Entrambe le posizioni anche se apparentemente opposte – in una è
responsabile della nostra vita un impersonale destino, nell’altra, pur
se inconsapevolmente, siamo responsabili noi – finiscono col
trasformarsi in un atteggiamento fatalista e passivo, in cui non c’è
molto spazio per un reale cambiamento. Forse esiste ancora un gruppo
tra i fatalisti, quelli che si accontentano di lasciare che la loro
vita prenda direzioni casuali e sono convinti che tutto ciò che
succede sia comunque casuale, accontentandosene.

Il libero arbitrio è più impegnativo. Presuppone che sia il presente e
non il passato, il momento determinante per la qualità del futuro.
Presuppone un atteggiamento più elastico e responsabile in cui si
riconosca che, simbolicamente parlando, il 50% degli eventi che ci
troviamo a dover affrontare, non dipendono da noi, ma dalla vita
stessa (senza entrare poi in merito a presunti passati remoti, che
sono comunque al di fuori della nostra portata), ma l’altro 50%
dipende da noi, dalla modalità con cui affrontiamo il presente, dal
tipo di pensieri che coltiviamo, che a loro volta si riflettono nel
modo in cui ci comportiamo e quindi sulle risposte che gli altri ci
danno e sulle situazioni che di fatto si creano.

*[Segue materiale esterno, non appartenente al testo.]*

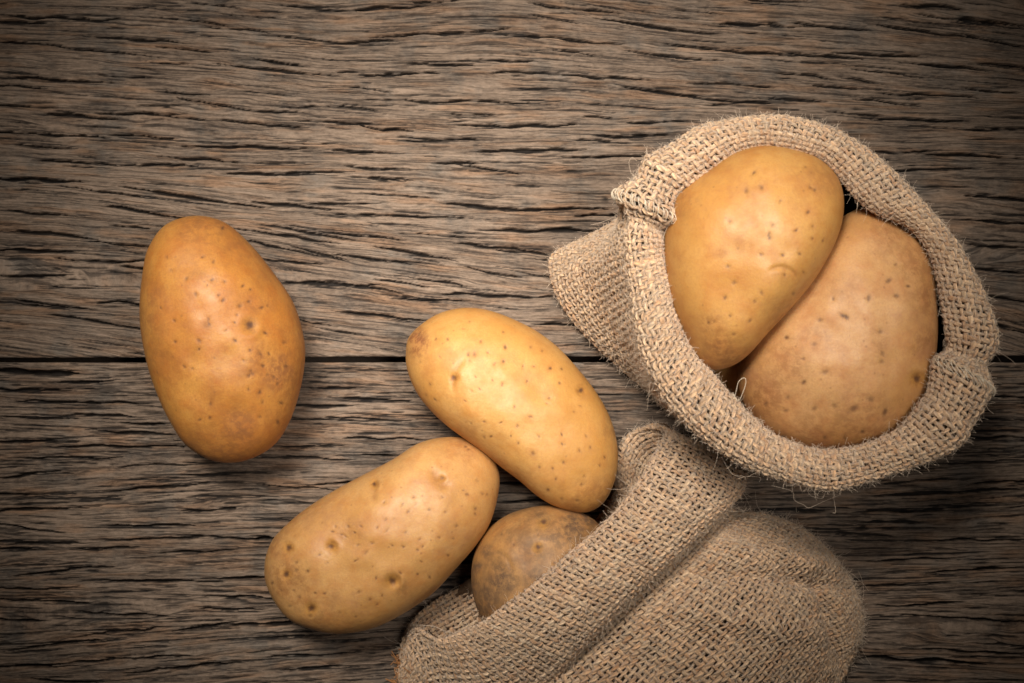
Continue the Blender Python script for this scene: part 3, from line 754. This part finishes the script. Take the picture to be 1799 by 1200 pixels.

La nostra mente è uno strumento elaboratissimo che a seconda di come
lo utilizziamo ci fornisce risultati di diversa qualità. Una delle sue
funzioni, necessarie alla sopravvivenza, è quella di immagazzinare gli
apprendimenti relativi a determinate situazioni, in modo da saper
riproporre ogni volta lo stimolo adeguato alla situazione
corrispondente. Automatizziamo così lo stimolo a fermarci quando il
semaforo è rosso, a cambiare la marcia della nostra auto quando il
motore sale di giri, ma automatizziamo anche l’abitudine, appresa
nell’infanzia, ad assumere atteggiamenti seduttivi per ottenere ciò
che vogliamo, a nascondere la rabbia e a “fare finta di niente” per
non perdere l’affetto delle persone amate, ad avere paura di una
punizione se facciamo qualcosa che non corrisponde all’educazione
ricevuta.
Tutti queste risposte sono, per il cervello, sullo stesso piano. E’
nostra la responsabilità di “vagliare” le informazioni memorizzate e
le accoppiate stimolo-reazione, per verificare quali di queste siano
ancora attuali e quali invece necessitino di un aggiornamento.

Il primo passo di un lavoro di crescita personale, di un percorso di
autocoscienza, consiste nello sviluppare una grade capacità di
presenza, di attenzione interiore per notare i meccanismi che entrano
in gioco di volta in volta e verificare la loro attualità e utilità.
E’ così che possiamo lavorare su quel 50% della nostra vita che è
nelle nostre mani, e “giocarcelo” nel migliore dei modi.

Scopriamo così che non siamo obbligati a rispondere sempre con lo
stesso ritornello, ma che possiamo esplorare, di volta in volta,
diversi modi di “agire e non più reagire”. Certo, dopo anni di
risposte automatiche non è detto che al primo colpo otterremo il
risultato desiderato, ma abbiamo già fatto un grande progresso se ci
siamo resi conto che abbiamo fondamentalmente la libertà di dare una
risposta diversa agli eventi, di “cambiare musica”, per trovare quella
più adatta al nostro ritmo attuale, alle nostre esigenze e agli
obiettivi che ci poniamo.

La nostra libertà non sempre si può esprime in termini di “libertà di”
fare, andare, costruire, possedere, ma abbiamo sempre, invece, a
nostra disposizione la possibilità di coltivare la “libertà da”
condizionamenti, pregiudizi, paure. E’ nella libertà di atteggiamento
la nostra ricchezza fondamentale, il nucleo del nostro libero
arbitrio, a partire dal quale possiamo modellare la nostra vita vero
mete sempre più soddisfacenti e luminose.